Outdoor Learning: The New Snow Day?

Even as an adult, a snow day announcement creates a youthful sense of excitement. The resulting buzz is less about postponing a day of school and more about the rarity and suddenness of unplanned, unexpected time. 

Lisa Ferguson and Kristen Janowiak - two of Thomas Jefferson Middle School’s 6th grade ELA teachers - applied this thinking to recreate the jolt generated by a surprise a schedule change.

Ferguson and Janowiak took advantage of recent warm weather to offer a flipped version of the winter classic: a warm weather day, which included a large outdoor area, new outdoor furniture designed for our young students, the ability for the students to establish and create their own learning areas, and the curricular structure of a traditional school day. The teachers released learners into the natural large group instruction area, allowing students to co-mingle and group between classes and to find their place in the expansive area.

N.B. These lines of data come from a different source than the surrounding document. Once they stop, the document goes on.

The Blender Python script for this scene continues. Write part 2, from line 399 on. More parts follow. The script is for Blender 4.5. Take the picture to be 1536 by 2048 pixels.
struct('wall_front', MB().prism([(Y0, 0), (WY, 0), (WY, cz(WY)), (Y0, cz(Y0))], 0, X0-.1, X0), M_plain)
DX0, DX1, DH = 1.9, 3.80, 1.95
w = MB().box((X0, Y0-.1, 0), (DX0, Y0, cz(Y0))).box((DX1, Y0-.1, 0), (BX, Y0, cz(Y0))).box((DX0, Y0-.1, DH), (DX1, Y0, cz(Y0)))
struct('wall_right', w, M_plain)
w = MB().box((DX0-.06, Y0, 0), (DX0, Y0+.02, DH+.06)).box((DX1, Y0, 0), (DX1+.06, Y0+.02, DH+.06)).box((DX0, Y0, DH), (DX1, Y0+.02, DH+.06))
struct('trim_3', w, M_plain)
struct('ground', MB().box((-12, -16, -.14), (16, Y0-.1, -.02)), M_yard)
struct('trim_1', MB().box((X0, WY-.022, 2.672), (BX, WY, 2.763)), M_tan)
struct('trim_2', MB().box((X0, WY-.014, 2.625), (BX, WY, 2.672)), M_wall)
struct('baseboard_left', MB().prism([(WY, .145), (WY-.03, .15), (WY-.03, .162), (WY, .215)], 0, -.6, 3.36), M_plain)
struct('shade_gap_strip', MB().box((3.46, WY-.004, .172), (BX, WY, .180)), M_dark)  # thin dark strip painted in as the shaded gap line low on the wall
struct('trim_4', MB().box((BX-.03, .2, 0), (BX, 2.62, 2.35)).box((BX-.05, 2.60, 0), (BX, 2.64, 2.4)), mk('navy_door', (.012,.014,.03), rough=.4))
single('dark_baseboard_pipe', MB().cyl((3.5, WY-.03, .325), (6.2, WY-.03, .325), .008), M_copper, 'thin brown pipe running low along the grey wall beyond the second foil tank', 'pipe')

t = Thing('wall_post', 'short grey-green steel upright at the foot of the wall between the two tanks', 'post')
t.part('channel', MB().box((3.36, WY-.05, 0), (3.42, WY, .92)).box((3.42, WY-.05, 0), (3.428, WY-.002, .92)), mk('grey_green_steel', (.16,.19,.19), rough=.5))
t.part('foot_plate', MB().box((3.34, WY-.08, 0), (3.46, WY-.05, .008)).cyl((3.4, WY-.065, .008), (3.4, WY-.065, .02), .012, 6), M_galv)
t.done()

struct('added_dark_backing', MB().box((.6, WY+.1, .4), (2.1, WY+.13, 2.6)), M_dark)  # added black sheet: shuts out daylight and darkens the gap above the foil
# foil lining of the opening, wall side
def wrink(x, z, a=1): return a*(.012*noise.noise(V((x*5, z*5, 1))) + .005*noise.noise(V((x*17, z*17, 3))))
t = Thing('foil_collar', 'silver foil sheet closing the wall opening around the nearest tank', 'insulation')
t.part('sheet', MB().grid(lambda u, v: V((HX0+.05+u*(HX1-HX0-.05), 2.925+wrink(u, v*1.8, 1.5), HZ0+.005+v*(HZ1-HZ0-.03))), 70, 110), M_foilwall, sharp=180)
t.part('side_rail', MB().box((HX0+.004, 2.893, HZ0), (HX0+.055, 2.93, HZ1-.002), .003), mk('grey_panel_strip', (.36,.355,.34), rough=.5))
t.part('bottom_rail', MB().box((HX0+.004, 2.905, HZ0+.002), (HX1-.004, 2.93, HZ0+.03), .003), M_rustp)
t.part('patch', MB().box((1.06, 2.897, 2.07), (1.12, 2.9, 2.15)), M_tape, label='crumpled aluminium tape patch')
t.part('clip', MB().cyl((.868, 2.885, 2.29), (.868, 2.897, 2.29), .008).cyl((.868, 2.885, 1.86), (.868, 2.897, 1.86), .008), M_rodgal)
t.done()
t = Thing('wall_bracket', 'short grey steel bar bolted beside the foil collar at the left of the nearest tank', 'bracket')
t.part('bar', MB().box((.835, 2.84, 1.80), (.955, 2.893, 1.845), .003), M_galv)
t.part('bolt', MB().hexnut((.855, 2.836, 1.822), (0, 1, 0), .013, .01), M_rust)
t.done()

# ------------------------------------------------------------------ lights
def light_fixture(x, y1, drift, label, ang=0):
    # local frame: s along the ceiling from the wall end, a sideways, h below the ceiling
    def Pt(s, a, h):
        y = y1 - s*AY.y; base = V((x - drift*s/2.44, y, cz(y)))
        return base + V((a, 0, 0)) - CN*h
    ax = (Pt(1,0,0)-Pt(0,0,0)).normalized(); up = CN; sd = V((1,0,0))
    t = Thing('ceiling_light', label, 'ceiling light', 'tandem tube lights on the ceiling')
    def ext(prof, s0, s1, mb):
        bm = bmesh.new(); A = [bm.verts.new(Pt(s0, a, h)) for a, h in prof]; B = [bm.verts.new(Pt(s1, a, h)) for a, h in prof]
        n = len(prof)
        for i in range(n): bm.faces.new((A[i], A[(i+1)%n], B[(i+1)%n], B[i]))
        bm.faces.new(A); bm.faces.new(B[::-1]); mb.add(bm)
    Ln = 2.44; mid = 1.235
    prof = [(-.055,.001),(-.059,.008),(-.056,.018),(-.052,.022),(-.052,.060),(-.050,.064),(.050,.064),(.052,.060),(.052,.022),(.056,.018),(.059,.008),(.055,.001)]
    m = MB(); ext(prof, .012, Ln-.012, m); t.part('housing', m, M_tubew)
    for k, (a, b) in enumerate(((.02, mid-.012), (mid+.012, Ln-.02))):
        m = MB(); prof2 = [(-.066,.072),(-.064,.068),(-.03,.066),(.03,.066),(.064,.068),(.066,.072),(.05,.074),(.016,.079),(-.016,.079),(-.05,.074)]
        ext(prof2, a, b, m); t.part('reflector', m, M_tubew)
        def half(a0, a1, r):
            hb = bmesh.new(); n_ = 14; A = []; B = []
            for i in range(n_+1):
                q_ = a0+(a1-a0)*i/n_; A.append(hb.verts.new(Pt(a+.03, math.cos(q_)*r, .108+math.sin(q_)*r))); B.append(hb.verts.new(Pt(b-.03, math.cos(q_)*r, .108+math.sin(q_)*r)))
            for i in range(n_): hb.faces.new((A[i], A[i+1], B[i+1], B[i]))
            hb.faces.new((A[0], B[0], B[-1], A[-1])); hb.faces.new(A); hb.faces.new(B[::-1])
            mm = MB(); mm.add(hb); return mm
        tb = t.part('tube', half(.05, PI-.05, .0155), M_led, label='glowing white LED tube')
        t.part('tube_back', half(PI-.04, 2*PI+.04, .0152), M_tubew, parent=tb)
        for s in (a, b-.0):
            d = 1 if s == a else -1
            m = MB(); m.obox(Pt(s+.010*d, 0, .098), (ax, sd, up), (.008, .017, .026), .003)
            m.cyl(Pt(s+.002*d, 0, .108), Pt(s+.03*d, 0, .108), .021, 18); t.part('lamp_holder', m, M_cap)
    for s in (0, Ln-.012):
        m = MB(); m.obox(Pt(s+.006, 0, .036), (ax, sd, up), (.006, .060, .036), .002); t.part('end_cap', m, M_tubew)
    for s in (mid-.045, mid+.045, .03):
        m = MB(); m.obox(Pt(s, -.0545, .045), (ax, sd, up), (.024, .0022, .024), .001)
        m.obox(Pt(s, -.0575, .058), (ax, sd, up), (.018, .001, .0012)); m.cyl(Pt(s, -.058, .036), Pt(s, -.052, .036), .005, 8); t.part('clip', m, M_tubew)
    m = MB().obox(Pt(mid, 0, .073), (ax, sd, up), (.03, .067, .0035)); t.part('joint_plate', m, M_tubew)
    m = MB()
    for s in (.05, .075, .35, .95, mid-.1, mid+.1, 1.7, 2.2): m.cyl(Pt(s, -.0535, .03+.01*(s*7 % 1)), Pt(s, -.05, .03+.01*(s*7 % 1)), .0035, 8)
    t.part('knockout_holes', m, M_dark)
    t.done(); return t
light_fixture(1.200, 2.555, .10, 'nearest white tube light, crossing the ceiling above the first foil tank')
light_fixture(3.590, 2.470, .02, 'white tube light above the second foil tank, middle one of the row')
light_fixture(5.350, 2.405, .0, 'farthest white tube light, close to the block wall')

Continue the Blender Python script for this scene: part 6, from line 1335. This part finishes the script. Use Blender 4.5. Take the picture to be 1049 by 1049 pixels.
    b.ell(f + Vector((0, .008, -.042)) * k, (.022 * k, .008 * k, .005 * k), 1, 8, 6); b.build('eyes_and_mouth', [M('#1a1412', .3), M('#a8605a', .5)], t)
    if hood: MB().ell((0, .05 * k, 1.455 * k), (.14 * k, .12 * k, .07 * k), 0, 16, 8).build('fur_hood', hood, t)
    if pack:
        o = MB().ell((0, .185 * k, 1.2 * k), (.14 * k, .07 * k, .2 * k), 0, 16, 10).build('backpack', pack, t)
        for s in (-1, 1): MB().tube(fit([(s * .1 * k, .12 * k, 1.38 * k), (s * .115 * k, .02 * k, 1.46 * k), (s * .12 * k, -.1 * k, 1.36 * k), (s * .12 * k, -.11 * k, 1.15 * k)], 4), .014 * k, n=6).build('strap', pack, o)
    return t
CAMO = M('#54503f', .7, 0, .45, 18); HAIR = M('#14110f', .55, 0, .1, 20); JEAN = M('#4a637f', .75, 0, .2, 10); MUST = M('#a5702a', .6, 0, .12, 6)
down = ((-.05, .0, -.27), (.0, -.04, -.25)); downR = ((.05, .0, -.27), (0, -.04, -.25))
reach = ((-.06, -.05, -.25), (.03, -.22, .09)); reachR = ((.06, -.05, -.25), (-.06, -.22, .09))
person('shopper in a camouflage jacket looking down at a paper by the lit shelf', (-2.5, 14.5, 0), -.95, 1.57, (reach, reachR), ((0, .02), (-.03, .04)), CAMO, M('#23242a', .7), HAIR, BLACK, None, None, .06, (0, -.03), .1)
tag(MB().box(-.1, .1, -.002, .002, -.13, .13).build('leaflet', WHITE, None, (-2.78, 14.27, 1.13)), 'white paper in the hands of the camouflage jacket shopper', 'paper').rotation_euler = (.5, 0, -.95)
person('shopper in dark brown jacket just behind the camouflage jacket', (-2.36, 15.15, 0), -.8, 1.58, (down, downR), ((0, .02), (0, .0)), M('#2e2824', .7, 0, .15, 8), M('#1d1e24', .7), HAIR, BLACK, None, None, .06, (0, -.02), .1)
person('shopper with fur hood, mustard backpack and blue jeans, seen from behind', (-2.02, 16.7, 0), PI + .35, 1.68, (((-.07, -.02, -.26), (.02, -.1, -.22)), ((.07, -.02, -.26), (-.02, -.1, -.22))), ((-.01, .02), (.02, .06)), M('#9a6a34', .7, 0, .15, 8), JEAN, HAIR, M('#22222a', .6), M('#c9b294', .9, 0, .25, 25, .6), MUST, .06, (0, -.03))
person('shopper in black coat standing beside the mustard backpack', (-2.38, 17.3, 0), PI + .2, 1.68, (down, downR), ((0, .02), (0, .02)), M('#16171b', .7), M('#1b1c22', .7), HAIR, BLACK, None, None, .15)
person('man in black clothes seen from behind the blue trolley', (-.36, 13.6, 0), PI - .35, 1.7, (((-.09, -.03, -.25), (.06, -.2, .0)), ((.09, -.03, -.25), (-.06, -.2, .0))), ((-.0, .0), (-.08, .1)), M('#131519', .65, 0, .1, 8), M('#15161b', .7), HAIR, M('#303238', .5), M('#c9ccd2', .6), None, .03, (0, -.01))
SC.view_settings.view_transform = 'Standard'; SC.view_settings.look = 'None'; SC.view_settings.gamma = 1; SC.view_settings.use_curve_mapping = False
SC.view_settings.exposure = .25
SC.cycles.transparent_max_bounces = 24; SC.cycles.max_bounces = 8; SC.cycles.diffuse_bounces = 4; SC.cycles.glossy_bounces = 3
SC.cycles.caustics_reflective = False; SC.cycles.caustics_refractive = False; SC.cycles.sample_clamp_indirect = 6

Veteran teacher Ferguson noticed instant engagement: “The bright portable pieces immediately made sense to our students, as they chose between desks, cushions, and faux grass mats to create their learning own spaces.”

The dynamic energy left an impression on the teachers. “We watched students form their own groups, work together collaboratively, take turns reading and helping one another with questions - in essence, forming their own classrooms.”

Both teachers took students outside for two days and agree that their sixth graders will remember the experience because it was memorable. Janowiak says, “While the approach and planning are relatively simple, it’s the ‘something different’ that students will remember and look forward to once we start seeing the warmer temperatures towards the end of the school year.”

School Principal Mark Maudlin adds, “Our school purchased the outdoor classroom furniture with a Valparaiso Schools Foundation grant submitted by our media specialist, and it’s one of many ways our media center partners with classroom teachers and provides learning support.”

One look at the studious and smiling faces says it all! And, perhaps best of all … no snow required.